In her book, An Altar in the World, Barbara Brown Taylor tells that she was invited to speak at a church in the Southern United States. She asked her host, “What do you want me to talk about?”
“Come tell us what is saving your life now,” was the priest’s reply.
Taylor writes,
“It was as if he had swept his arm across a dusty table and brushed all the formal china to the ground. I did not have to try to say correct things that were true for everyone. I did not have to try to use theological language that conformed to the historical teachings of the church. All I had to do was figure out what my life depended on. All I had to do was figure out how I stayed as close to that reality as I could, and then find some way to talk about it that helped my listeners figure out those same things for themselves.”

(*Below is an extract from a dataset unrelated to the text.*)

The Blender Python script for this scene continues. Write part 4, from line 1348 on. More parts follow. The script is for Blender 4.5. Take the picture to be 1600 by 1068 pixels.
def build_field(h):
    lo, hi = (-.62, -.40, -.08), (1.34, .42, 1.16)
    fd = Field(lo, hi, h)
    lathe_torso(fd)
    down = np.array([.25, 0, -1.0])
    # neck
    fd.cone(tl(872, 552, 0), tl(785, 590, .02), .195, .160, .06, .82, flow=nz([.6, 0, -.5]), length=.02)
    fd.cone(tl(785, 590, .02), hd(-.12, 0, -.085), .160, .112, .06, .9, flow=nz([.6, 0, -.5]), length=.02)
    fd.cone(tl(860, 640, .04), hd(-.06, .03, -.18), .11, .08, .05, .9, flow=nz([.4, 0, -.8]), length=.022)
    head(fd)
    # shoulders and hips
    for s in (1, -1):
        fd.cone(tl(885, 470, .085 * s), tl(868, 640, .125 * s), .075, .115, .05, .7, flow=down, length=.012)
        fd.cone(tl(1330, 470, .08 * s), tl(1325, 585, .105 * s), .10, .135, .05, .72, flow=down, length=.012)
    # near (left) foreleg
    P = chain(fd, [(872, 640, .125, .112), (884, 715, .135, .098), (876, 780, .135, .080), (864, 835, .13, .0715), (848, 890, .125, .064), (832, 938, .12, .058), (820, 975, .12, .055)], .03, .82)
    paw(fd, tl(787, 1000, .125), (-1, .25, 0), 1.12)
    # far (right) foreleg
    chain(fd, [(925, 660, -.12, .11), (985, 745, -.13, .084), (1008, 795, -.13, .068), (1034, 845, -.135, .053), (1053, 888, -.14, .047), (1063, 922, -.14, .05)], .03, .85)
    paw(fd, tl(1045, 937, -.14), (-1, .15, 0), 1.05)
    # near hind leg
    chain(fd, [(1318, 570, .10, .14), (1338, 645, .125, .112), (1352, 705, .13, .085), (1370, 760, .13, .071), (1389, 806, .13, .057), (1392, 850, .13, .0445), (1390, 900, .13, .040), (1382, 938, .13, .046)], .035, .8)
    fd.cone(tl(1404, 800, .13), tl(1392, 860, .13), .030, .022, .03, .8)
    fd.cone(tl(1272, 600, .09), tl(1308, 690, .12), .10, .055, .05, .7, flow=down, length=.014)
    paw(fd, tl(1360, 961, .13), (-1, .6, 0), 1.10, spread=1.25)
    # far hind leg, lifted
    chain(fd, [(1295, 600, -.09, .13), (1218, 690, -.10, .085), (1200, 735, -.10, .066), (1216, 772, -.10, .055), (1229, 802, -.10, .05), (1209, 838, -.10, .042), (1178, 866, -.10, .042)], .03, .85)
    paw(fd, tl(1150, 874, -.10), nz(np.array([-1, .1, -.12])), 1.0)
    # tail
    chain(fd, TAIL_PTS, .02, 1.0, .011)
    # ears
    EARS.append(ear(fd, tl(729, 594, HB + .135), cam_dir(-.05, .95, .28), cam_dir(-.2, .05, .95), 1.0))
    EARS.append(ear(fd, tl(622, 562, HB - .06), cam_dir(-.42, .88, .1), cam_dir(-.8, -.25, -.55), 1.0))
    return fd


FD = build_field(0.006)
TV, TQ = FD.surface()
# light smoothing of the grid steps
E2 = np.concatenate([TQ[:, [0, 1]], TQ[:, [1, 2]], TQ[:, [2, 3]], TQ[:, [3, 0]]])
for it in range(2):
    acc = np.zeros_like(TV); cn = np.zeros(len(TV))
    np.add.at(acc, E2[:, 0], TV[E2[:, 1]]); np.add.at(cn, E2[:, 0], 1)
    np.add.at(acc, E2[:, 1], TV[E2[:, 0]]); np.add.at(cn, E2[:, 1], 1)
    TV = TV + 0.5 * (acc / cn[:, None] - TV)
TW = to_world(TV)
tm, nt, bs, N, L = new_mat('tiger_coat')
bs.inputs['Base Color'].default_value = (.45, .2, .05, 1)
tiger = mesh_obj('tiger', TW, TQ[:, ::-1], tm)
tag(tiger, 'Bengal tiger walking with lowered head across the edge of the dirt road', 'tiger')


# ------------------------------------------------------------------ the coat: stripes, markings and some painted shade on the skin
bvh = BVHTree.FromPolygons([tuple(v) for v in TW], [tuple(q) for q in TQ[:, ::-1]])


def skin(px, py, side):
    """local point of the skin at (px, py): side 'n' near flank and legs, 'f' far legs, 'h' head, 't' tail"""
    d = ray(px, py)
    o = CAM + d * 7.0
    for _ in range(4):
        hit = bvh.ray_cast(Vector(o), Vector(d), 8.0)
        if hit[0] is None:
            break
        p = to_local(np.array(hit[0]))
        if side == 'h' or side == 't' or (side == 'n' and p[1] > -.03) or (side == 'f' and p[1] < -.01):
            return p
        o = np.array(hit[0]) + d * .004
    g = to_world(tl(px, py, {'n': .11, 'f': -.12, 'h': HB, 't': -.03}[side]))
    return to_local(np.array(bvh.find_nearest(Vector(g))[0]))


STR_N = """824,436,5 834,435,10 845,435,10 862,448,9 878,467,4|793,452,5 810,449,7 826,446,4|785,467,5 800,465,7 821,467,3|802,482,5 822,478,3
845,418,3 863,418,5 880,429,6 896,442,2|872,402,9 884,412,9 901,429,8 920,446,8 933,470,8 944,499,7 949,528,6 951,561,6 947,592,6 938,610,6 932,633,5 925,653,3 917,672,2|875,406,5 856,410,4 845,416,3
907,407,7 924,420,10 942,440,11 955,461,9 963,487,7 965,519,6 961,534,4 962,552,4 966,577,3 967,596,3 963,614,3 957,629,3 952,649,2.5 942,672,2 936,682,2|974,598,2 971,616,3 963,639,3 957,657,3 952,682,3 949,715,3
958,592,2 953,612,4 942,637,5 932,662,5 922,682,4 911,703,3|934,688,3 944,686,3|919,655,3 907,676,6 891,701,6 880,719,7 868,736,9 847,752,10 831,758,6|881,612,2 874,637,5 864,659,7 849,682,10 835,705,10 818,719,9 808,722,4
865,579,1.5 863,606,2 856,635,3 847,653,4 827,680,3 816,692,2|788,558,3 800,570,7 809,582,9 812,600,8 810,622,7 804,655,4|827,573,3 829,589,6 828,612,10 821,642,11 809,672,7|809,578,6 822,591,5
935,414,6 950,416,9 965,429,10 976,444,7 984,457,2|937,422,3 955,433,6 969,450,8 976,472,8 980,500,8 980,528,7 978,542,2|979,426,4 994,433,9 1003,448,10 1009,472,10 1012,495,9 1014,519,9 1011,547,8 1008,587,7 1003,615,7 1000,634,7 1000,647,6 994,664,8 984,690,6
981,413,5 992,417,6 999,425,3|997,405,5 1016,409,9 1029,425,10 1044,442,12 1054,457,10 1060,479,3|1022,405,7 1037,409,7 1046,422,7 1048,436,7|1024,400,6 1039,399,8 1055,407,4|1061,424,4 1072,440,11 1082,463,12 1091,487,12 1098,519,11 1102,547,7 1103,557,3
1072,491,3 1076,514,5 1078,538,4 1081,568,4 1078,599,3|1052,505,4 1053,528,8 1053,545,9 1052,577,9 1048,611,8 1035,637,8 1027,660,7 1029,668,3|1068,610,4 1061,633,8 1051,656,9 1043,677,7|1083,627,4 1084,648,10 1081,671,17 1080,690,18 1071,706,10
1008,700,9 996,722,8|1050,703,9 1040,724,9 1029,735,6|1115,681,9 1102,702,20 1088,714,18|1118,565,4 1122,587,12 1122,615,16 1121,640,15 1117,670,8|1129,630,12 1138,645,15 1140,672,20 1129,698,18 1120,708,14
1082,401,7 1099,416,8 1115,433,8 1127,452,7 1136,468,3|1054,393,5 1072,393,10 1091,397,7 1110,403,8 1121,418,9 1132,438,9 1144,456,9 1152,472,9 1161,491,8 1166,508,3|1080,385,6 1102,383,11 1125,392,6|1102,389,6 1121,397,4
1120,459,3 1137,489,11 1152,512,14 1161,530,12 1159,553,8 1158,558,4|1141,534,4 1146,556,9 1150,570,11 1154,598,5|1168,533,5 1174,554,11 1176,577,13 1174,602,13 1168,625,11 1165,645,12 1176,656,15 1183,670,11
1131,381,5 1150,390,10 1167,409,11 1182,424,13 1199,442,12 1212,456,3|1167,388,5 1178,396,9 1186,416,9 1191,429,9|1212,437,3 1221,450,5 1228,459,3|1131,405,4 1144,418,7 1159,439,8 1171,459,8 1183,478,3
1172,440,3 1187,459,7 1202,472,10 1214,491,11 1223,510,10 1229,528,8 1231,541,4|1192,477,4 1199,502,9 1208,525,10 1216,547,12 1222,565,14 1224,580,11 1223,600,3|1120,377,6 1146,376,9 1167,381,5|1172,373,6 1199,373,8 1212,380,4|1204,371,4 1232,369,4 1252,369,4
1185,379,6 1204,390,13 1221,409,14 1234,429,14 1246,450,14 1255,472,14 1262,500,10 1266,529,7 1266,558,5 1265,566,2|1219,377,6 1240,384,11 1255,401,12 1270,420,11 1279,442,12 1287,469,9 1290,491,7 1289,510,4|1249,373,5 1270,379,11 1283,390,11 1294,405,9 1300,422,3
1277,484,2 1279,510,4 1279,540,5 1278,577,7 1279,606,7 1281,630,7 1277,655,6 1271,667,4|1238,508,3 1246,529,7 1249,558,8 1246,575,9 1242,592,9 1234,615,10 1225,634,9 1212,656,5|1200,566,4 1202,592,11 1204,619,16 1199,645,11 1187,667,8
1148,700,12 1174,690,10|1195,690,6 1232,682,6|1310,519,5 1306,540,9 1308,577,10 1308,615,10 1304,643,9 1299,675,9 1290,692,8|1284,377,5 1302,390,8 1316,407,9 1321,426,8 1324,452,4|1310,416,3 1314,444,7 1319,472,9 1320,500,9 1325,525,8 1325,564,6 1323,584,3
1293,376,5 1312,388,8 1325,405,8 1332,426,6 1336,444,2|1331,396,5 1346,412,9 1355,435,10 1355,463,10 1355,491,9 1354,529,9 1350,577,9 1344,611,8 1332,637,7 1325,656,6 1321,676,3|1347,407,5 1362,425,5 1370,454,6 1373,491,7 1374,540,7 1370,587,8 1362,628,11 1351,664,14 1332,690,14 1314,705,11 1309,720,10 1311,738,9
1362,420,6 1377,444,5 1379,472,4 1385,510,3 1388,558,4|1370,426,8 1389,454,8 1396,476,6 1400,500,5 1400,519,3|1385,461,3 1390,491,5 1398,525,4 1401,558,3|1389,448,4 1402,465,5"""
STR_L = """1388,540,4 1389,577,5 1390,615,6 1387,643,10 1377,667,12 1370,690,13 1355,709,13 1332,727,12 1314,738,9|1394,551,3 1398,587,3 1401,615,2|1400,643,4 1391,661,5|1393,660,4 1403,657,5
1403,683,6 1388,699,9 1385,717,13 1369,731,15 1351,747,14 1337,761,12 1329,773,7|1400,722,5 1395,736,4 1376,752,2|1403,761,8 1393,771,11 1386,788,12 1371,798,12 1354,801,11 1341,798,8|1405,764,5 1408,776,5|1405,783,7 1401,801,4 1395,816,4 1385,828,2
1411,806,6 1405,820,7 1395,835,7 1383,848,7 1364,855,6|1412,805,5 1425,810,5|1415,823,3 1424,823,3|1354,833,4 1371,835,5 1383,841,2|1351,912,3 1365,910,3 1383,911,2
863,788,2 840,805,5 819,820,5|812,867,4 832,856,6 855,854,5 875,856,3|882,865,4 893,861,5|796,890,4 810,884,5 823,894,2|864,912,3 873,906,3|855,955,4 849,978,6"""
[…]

What is saving my life now?
Today my answer might not be the same as yesterday and some practices or promises that save me endure. Yet, some circumstances challenge those answers and there is nothing I can do except pray and trust— but what happens when my what if’s drown out those prayers. The things that are saving me often are quotidian rather than those traditionally held notions.
Yesterday, anxious and worried, I cleaned the bathroom. I mean I really cleaned in the full knowledge that it won’t stay that way. I will not change the cycle of soap scum and aging grout. Faithfully, I cared for what I could affect. I gave my whole body and mind to the transformation of tub and tile.
My cleaning is a prayerful act. My fears and anxiousness were taken over by scrubbing and rinsing away the grit and grime. I know all too well the cycle of worry that has to be cleared away again and again. That physical devotion didn’t change my troubling circumstances but the mindful work allowed me to “let go and let God” as the saying goes—even for an hour or so.
I can rest in the familiarity and the comfort that comes from doing something with clear focus and maybe even love. What is saving my life right now harks back to an open ear—to listen for God in everything I do; for where God is, in spite of and in the midst of our most quotidian of lives.